I thought of the water that came out of the tap in the Cottage. It has a thick brackish taste to it sometimes and it can be cloudy, almost ruddy, in a clear glass, but that normally clears after a minute or so. We have been drinking it for fifteen years now and still seem to be doing okay. But that was when it was coming out of the tap.

‘If it isn’t coming out the tap that’ll be a leak. And for a leak you will need to dig some holes. It’ll be a long pipe you have there so have you got a good shovel in your garage?’

***

Six men stood in the road including myself. We all stood there hands in our pockets looking down at the tarmac. The sky was bright and sunny and all the activity on the pier had shifted to the hundred or so yards between the low pump house and the Cottage. That activity was now focussed on the road that separated the Cottage from the orchard where the pump house was situated and the length of pipe that must run underneath it.

Having taken advice in the pub a series of holes had been dug. There were five of them running down the orchard and one across the road by the Cottage. Each of them had revealed a length of the black pipe that run from the pump and there was no sign of a leak.

There had been some debate as to exactly where the holes should be dug.

Some of the men thought there should be some science to it and so they suggested stamping at the ground with their feet. Tom Cronin said that if it sounded hollow with the ground being so dry that was a sure sign that there was the leak. So there was a stamping of feet and one of the men told Tom Cronin he was a feckin’ fool as all of the clumping sounded hollow to him and there was nothing to it but to dig some feckin’ holes.

We looked at the diviner but he just shrugged his shoulders and patted the air with his hands and told us to dig where we thought best and if we found the leak then there it was.

With that advice in our ears I was asked for a shovel. I fetched one from the garage and gave it to the man.

‘That’s not a shovel’ he said. ‘That’s a feckin spade you’ve given me. You can’t dig a hole with a spade. A shovel has a point you see. A spade you can use for digging potatoes but you need a shovel for digging holes.’

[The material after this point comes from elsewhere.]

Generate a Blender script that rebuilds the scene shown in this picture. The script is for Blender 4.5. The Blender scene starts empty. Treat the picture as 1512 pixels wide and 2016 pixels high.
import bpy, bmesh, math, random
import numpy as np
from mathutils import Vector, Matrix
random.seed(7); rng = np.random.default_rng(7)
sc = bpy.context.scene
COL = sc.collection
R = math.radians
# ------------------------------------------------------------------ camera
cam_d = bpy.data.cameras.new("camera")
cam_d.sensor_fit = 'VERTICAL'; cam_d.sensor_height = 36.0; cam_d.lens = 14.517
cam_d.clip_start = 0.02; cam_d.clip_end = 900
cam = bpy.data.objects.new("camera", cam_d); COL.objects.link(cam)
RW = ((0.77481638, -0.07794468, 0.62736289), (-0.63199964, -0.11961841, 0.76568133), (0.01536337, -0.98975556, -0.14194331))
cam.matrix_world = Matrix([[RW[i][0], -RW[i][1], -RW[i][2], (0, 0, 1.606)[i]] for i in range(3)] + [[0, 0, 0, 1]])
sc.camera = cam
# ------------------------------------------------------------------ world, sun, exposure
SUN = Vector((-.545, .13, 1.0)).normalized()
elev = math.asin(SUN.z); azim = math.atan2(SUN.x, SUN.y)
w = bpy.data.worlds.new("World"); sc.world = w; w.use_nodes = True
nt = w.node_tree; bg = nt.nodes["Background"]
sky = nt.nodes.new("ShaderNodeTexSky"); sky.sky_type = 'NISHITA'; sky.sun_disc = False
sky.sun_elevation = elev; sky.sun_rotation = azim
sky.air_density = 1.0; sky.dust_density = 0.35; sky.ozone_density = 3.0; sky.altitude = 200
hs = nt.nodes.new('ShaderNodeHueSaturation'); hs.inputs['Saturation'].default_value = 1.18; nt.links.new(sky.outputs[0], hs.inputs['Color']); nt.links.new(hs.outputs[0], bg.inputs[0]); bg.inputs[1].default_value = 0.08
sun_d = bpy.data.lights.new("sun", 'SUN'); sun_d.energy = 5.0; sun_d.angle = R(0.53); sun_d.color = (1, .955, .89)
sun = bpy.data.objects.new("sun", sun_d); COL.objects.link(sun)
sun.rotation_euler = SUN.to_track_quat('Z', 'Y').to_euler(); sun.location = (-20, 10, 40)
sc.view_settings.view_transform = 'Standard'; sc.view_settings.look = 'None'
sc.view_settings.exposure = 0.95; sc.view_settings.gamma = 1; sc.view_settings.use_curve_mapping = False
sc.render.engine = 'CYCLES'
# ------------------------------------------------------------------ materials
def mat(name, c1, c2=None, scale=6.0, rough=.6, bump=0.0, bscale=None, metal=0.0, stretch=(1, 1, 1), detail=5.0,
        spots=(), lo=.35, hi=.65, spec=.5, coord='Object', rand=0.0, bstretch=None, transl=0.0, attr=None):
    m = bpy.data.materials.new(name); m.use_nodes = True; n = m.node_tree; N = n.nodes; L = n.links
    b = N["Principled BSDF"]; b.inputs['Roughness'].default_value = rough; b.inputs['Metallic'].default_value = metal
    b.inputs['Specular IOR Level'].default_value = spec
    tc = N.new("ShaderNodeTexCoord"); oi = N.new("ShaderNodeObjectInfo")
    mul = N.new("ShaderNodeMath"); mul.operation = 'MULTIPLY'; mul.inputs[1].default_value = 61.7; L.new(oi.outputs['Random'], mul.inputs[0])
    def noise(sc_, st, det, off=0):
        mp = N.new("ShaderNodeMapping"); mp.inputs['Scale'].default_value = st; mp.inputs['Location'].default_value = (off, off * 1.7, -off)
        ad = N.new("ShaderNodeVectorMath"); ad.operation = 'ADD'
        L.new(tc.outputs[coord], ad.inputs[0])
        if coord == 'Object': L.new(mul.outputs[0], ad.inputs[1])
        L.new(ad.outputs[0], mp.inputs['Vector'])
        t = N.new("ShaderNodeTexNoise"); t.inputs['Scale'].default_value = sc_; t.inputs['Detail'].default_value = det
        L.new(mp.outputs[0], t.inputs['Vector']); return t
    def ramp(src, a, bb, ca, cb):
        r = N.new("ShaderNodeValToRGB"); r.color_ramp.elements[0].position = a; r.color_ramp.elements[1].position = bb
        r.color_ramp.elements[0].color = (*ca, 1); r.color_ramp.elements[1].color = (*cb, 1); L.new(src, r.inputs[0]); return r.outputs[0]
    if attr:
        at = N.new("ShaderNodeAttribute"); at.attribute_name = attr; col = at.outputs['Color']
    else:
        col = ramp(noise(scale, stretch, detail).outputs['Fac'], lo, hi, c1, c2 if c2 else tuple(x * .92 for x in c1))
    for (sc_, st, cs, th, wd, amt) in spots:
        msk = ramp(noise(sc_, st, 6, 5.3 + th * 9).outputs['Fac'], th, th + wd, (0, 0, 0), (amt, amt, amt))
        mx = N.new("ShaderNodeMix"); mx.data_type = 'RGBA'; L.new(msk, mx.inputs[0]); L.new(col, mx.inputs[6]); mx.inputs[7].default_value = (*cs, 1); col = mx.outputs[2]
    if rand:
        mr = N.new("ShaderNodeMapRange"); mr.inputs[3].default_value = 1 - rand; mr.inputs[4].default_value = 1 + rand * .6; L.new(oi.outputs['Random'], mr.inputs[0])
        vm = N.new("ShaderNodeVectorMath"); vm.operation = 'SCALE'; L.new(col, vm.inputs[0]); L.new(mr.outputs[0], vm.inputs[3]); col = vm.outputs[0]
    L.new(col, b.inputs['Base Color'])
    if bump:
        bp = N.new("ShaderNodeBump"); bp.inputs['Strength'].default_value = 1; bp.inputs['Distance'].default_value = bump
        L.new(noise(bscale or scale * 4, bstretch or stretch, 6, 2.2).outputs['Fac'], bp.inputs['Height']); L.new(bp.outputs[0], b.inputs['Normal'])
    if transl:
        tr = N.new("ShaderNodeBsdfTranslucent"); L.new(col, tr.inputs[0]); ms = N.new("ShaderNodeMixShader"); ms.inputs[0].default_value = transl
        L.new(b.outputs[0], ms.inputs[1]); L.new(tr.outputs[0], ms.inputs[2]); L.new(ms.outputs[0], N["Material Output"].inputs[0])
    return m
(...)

There was some delay whilst some shovels were found and we then set about digging the holes. There were done in a couple of hours but there was no sign of a leak.

There was a pause then for some further talk and as it was warm we took that talk in the pub. The pipe ran under the road to the Cottage and so the next place to dig was outside the Cottage near where the pipe ran in. There was concrete there and one of the men mentioned that his cousin had a small digger that would go through the concrete if he gave him a call he would have it on the pier whilst we finished off the next pint.

Twenty minutes later we stood by the Cottage and watched as the small digger tore at a patch of concrete. The pipe ran just under the surface but it was dry there as well.

Tom Cronin had the answer now and he pointed to the road. ‘There’s the leak he said. It’s in the feckin’ road. Look we’ll dig it up now and we’ll have your water back soon enough.’

I tried to suggest that perhaps we should not be digging holes in the main road up the peninsula.

‘You’ll need to wait for the council then’ he said. ‘If you wait for them you’ll have no feckin’ water for a year. Look any car coming down for the next hour we can turn it back and they can take the back road. The digger here will have the road up quickly enough and we’ll find your leak and then we’ll put the road back again and it’ll be no worse than any other part of it.’

I baulked at digging up the road even if it came with the promise of clean fresh water in the Cottage after more than a week without. Although Cork and its council felt a long way away I was sure they would come knocking if we started digging at the road.

‘Can we not pull at the pipe?’ I said.

Tom Cronin bent down then and took the black pipe is hand and gave it a hard yank. It came out loose in his hand. He pulled hard at it again and the rest of it came out a few drops of water spilling out of the end.

He scurried across the road and pulled out the other half. More water spilled out of that end. So we had the pipe in half, one piece each side of the road.

‘We have it. We have it!’ he cried. ‘There’s the feckin’ leak. It lies under the road and now all we need do is dig it up and put it together.’